Ohne dass ich es durch Statistiken unterfüttern könnte, vermute ich, dass junge Eltern die Zielgruppe schlechthin für den boomenden Serienmarkt sind – denn Serien sind wie gemacht für die Abendunterhaltung des jungen Elternglücks.

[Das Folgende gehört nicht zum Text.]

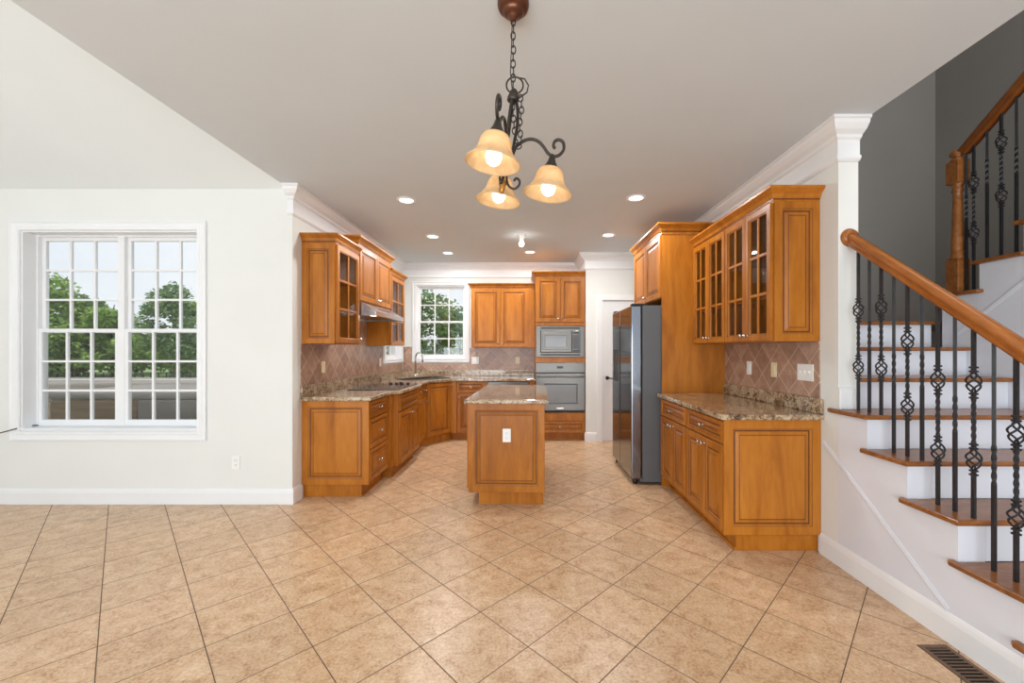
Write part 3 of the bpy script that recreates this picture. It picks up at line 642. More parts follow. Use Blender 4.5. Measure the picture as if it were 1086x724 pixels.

Hier die Gründe: 1) Serien sind gut portioniert. 20:00 Uhr. Die Kinder sind im Bett. Beide Eltern sind müde und ausgelaugt. Je nach Grad der Aufnahmebereitschaft kann man sich jetzt entscheiden, ob man noch eine anspruchsvolle Folge „The Wire“ (45 Minuten) oder eine leichte Folge von „How I Met Your Mother“ (22 Minuten) schaut. Das heißt aber nicht, dass man am nächsten Tag ausgeschlafen ist. Oft erlebt man als Nächstes um 2 Uhr morgens folgenden Dialog: „Eine Folge schauen wir noch?“ – „Okay, eine noch.“
2) Denn: Die Qualität mancher TV-Serie ist atemberaubend. Vor zehn Jahren noch hätte sich niemand träumen lassen, dass die dumme Berieselungsmaschine namens Fernsehen zu so etwas imstande ist. Wer kann noch guten Gewissens behaupten, dass Fernsehen dumm mache, wenn es so etwas wie „The Wire“, „The Sopranos“ oder „Mad Men“ hervorbringt? TV-Serien heute, das heißt: spektakuläres Setdesign („Mad Men“), innovative Erzählform („24“) und eine nie zuvor dagewesene Komplexität im Handlungsaufbau („Lost“ und viele andere Serien). Deswegen kann man mit Fug und Recht behaupten:
3) TV-Serien sind cool und haben damit noch einen ganz anderen Vorteil. Sollte es einen oder gar beide Teile des Elternpaars entgegen aller Wahrscheinlichkeit doch mal auf eine Party verschlagen, kann man darauf wetten, dass früher oder später das Thema darauf kommt, auf welchen Konzerten man war, welche Bücher man gelesen oder eben: welche Serie man gerade gesehen hat. Und, oh ja, da können wir mitreden – trotz Kindern. Aber das ist alles nicht entscheidend. Entscheidend ist:
4) Man muss das Haus nicht verlassen.